In the repetition quantifier, add 1 comma, 3 in curly brace followed by a little dot. Now next, either I can repeat it two times to match the next two numbers or I can group those in parentheses.

Then I want to repeat this preceding pattern, that grouping exactly three times. Add the reputation quantifier and lastly, we want to repeat the numeric pattern one last time, but now without a dot. As you can see that our regex is ready now, matching an IP address is a good example of a trade-off between regex complexity and exactness. This regex, of course, matching IP addresses.

RegEx Subpatterns

But what if I add this IP address? Did you see that this is an invalid IP address, but it still matches? To restrict all four numbers in the IP address from 0 to 255, we need to use another regex. Let's write it. Here, the first branch will match the number from 250 to 255 and the second will match 202 to 249. The third branch will match anything between 0 to 199. Followed by a little dot and now this entire pattern, I want to be matched three times.
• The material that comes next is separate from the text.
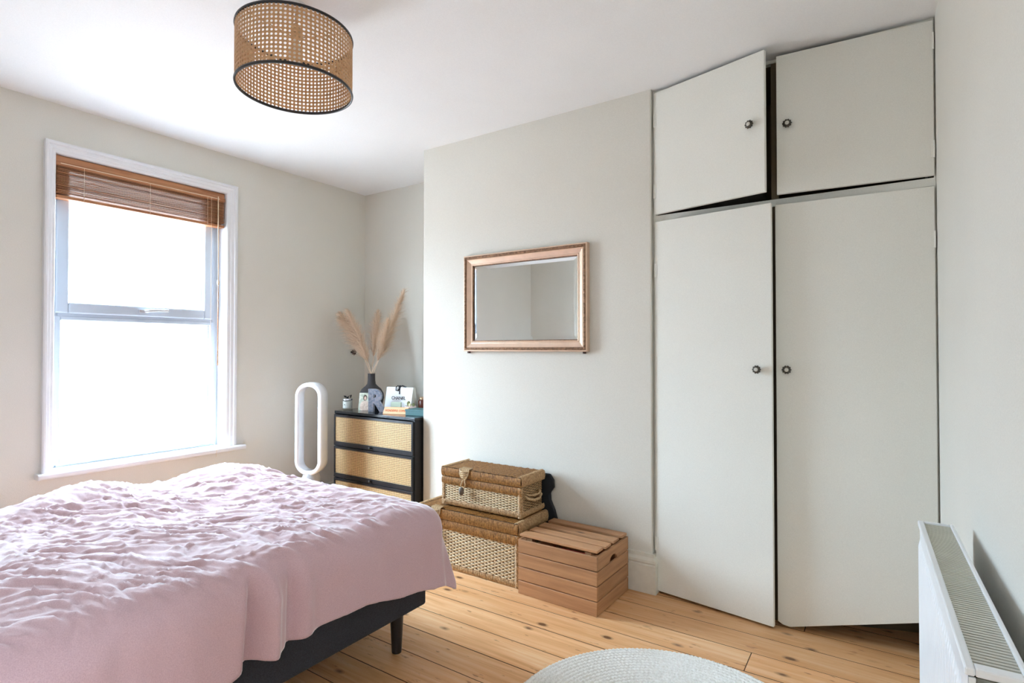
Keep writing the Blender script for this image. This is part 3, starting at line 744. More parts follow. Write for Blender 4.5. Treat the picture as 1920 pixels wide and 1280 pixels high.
B(-a + 0.022, a - 0.022, -0.0128, -0.009, -b + 0.022, b - 0.022).build('mirror_glass', 'mirror', mir)
B(-MW + 0.004, MW - 0.004, -0.008, -0.001, -MHh + 0.004, MHh - 0.004).build('backing', 'brown', mir)
for sx in (-1, 1): B(sx * (MW - 0.028) - 0.006, sx * (MW - 0.028) + 0.006, -0.022, 0, -MHh - 0.012, -MHh).build('mirror_clip', 'brown', mir, bevel=0.002)

# ------------------------------------------------------------------ pendant lamp
LX, LY, LZ0, LZ1, LR = -1.95, 1.35, 2.325, 2.545, 0.221
lamp = thing('pendant_lamp', 'round woven cane pendant lampshade with black rims hanging from the ceiling', 'lamp', (LX, LY, H))
nu, nv = 86, 14; pu = 2 * PI / nu; hh = LZ1 - LZ0; pv = hh / nv
sh = perforated(nu, nv, pu * LR, pv, 0.0052, 0.0022, lambda u, v, w: ((LR - w) * math.cos(u / LR), (LR - w) * math.sin(u / LR), LZ0 - H + v))
sh = sh.build('lamp_shade', 'shade', lamp, fix=False); sh['kind'] = 'stuff'
for z in (LZ0, LZ1):
    MB().lathe([(LR + 0.002, z - H - 0.005), (LR + 0.0035, z - H), (LR + 0.002, z - H + 0.005), (LR - 0.004, z - H + 0.005), (LR - 0.005, z - H), (LR - 0.004, z - H - 0.005), (LR + 0.002, z - H - 0.005)], (0, 0, 0), 96).build('rim', 'black_metal', lamp, smooth=True)
MB().tube([(0, 0, 0), (0, 0, LZ1 - H + 0.04)], 0.0028, 8).build('flex', 'cord', lamp, smooth=True)
MB().lathe([(0.0005, 0), (0.045, 0), (0.045, -0.012), (0.03, -0.022), (0.006, -0.028), (0.0005, -0.028)], (0, 0, 0), 32).build('ceiling_rose', 'trim', lamp, smooth=False)
MB().lathe([(0.0005, 0), (0.012, 0), (0.019, -0.012), (0.019, -0.058), (0.015, -0.062), (0.0005, -0.062)], (0, 0, LZ1 - H + 0.045), 24).build('lamp_holder', 'rope', lamp)
MB().lathe([(0.013, 0), (0.014, -0.015), (0.024, -0.04), (0.030, -0.062), (0.027, -0.085), (0.014, -0.099), (0.0005, -0.102)], (0, 0, LZ1 - H - 0.015), 24).build('bulb', 'bulb', lamp, smooth=True)
for k in range(3):
    a = 0.5 + k * 2 * PI / 3
    MB().tube([(0.018 * math.cos(a), 0.018 * math.sin(a), LZ1 - H - 0.01), (0.1 * math.cos(a), 0.1 * math.sin(a), LZ1 - H - 0.008), ((LR - 0.003) * math.cos(a), (LR - 0.003) * math.sin(a), LZ1 - H - 0.002)], 0.0022, 6).build('shade_spoke', 'rope', lamp)

# ------------------------------------------------------------------ chest of drawers
CZT = 0.812
ch = thing('chest_of_drawers', 'black chest of drawers with woven cane drawer fronts in the alcove', 'chest of drawers', (-3.062, 2.97, 0))
cw, c0, c1 = 0.417, -0.20, 0.20
mb = MB(); mb.box(-cw, -cw + 0.018, c0, c1, 0.05, CZT - 0.020); mb.box(cw - 0.018, cw, c0, c1, 0.05, CZT - 0.020)
mb.box(-cw + 0.018, cw - 0.018, c1 - 0.008, c1, 0.05, CZT - 0.020); mb.box(-cw + 0.018, cw - 0.018, c0, c1 - 0.008, 0.05, 0.068)
mb.build('carcass', 'black_wood', ch, bevel=0.001)
B(-cw - 0.002, cw + 0.002, c0 - 0.004, c1, CZT - 0.020, CZT).build('top', 'black_gloss', ch, bevel=0.002)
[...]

We have to use grouping to use a reputation quantifier against a complete group. Now the same numeric pattern, we need to repeat it one last time over here, but this time without a dot. Now it matches the valid IP address from the given input string.

We have a working regex and a basic understanding of how to use grouping in the regex. It's the end of module two. In this module, we had learned how to use quantifiers in regex and how they can be useful. Then we had to learn how to use shortcodes to short the regex expression. We had learned how to use anchors and boundaries. In the last slide, we learned how to do grouping and match sub-patterns in Regular Expression.